SUPPLIED DATA:
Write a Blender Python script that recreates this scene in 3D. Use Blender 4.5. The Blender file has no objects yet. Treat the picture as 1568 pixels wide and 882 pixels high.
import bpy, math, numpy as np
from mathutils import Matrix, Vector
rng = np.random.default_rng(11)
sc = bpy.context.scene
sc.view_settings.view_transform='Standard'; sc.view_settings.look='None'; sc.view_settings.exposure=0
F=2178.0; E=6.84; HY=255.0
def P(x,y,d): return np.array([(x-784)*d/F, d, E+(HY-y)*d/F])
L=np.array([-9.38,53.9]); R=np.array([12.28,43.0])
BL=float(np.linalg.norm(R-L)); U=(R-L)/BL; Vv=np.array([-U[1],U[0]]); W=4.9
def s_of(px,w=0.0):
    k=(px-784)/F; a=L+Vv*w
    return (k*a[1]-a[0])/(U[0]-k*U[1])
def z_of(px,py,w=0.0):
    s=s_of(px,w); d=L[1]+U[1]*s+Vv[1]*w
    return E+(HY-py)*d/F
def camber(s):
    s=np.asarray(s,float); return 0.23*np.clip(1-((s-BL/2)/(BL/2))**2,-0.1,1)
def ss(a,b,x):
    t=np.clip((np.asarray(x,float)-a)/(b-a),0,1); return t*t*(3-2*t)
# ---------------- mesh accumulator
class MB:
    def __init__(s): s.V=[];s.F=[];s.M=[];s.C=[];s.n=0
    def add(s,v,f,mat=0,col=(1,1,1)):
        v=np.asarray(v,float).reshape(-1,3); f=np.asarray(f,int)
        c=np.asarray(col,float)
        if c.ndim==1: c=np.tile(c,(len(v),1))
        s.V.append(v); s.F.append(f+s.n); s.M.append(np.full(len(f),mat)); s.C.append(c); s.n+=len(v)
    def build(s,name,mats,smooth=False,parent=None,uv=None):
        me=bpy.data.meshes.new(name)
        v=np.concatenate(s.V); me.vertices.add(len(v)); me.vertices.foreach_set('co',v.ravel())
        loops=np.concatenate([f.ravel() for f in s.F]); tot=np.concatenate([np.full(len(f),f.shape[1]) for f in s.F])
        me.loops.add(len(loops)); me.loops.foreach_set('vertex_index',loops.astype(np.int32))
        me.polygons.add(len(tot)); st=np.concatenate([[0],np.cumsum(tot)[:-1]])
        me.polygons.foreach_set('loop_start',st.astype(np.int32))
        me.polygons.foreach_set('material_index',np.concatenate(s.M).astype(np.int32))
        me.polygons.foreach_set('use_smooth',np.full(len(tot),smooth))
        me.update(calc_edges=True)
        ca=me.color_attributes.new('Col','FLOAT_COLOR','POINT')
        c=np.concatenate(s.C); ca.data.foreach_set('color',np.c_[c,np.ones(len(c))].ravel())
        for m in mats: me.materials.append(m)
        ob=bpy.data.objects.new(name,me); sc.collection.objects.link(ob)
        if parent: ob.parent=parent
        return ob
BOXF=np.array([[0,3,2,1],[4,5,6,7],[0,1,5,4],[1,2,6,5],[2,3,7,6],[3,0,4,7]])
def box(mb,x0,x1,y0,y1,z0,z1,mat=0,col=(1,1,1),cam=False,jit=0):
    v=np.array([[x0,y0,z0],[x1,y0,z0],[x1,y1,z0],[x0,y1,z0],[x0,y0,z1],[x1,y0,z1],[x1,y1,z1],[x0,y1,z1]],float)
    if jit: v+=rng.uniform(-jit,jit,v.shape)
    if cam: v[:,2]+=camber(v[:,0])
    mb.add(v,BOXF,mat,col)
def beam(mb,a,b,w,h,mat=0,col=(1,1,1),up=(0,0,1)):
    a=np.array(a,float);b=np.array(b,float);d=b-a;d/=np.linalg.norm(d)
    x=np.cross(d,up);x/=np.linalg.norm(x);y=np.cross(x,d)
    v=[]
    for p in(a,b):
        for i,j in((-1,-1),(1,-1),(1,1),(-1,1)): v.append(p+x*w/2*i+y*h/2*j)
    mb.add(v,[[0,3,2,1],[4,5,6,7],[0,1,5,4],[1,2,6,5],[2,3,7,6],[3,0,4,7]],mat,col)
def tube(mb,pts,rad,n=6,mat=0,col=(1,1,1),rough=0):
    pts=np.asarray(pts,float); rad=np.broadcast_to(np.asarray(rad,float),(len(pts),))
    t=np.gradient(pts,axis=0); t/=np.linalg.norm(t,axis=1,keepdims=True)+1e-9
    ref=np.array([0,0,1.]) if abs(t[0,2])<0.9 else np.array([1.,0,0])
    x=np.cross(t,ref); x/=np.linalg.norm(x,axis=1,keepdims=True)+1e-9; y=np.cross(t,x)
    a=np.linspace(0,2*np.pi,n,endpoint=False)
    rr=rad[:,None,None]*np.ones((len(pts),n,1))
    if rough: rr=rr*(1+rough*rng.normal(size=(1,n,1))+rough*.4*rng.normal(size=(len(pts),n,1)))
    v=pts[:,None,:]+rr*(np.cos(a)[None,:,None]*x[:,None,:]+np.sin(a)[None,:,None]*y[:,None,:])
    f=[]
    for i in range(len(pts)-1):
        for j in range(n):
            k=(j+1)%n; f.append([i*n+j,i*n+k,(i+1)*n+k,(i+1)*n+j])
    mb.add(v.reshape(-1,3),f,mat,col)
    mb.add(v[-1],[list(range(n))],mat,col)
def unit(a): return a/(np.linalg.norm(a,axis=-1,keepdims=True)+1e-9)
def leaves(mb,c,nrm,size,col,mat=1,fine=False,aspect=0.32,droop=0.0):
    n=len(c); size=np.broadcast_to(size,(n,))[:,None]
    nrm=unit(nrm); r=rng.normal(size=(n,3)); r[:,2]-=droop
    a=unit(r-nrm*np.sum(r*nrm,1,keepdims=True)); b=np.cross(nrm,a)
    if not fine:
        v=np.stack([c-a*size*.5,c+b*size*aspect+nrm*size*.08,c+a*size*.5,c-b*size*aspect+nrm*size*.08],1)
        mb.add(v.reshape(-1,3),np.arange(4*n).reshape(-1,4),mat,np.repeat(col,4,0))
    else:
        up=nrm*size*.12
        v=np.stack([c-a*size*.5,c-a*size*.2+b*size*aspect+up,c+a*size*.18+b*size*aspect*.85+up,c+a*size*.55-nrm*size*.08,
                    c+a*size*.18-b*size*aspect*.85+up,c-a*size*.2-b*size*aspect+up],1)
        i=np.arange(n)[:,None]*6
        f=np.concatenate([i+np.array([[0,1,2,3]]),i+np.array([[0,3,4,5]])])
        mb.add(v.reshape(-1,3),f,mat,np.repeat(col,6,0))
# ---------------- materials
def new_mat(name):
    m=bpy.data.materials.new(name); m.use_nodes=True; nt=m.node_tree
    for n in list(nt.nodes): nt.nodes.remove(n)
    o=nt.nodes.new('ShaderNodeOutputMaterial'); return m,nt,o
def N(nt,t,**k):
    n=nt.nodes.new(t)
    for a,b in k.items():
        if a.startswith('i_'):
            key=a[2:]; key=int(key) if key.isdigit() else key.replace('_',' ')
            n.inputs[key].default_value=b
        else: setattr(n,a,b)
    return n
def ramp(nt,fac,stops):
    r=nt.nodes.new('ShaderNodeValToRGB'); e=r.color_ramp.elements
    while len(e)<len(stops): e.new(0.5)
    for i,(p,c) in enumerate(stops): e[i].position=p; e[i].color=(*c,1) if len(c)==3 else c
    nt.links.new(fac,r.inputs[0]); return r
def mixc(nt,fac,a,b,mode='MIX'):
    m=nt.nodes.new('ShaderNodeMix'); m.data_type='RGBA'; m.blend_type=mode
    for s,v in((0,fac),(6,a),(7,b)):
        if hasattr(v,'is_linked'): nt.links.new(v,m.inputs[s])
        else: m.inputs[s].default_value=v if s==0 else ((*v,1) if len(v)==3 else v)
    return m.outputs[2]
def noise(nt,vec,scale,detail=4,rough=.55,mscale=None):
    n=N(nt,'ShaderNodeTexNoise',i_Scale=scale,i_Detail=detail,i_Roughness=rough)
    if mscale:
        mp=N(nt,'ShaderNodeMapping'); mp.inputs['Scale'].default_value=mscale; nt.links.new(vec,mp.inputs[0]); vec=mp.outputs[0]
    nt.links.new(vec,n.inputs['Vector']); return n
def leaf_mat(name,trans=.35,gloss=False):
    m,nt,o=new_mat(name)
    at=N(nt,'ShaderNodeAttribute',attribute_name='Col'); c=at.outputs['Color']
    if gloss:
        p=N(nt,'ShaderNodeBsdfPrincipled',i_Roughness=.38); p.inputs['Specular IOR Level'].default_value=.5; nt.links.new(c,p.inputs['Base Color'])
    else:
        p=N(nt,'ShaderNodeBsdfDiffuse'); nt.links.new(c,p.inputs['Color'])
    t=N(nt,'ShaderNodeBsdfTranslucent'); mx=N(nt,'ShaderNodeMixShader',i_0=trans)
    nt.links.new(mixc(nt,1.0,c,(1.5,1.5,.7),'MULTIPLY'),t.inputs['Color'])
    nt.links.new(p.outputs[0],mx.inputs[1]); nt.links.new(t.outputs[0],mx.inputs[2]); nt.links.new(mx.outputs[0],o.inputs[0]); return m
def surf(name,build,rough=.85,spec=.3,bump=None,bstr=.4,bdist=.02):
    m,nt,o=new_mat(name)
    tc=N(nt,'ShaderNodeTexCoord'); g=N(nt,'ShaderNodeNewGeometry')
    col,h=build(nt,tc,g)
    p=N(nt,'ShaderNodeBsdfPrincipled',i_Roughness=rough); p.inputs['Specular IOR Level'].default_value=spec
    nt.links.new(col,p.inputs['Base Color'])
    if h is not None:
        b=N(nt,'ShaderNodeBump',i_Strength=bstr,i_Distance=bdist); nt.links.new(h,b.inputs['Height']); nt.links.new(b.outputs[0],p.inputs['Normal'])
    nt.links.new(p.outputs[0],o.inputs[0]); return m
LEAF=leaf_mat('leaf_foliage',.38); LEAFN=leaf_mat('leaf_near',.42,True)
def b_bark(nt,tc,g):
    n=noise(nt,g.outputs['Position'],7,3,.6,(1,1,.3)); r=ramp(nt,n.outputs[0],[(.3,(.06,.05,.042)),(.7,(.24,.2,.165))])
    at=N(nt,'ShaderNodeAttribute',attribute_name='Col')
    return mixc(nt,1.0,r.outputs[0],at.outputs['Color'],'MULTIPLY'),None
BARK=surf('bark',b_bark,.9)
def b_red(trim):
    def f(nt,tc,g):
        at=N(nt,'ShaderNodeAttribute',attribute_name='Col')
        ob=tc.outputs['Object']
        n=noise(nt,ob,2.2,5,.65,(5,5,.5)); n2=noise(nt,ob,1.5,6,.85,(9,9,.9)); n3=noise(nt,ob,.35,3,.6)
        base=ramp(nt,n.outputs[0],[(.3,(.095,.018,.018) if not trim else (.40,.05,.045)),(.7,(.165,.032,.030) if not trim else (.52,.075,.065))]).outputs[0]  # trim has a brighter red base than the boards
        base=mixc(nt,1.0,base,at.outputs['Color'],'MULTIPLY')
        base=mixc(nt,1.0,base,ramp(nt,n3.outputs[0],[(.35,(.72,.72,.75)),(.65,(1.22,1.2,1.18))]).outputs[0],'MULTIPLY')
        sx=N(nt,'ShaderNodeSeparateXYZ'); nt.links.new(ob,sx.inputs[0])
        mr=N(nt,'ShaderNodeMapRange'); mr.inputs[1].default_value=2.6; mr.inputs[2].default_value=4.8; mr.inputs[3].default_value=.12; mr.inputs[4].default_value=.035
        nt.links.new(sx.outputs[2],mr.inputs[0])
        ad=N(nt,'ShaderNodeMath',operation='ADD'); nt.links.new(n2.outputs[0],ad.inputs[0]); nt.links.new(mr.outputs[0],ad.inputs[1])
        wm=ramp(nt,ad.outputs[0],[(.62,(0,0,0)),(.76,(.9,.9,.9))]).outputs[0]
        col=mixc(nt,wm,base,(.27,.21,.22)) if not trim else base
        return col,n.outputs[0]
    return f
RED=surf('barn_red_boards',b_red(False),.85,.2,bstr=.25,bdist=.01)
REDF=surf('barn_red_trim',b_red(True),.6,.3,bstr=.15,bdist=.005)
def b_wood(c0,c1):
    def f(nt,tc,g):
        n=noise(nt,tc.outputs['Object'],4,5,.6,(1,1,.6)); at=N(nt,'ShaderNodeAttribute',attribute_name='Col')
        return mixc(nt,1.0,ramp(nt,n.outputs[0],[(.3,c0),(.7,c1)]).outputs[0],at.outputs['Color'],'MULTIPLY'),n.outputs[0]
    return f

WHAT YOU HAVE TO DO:
Copy out each line in the listing that has the word "objects".

EXERCISE ANSWER:
Write a Blender Python script that recreates this scene in 3D. Use Blender 4.5. The Blender file has no objects yet. Treat the picture as 1568 pixels wide and 882 pixels high.
        ob=bpy.data.objects.new(name,me); sc.collection.objects.link(ob)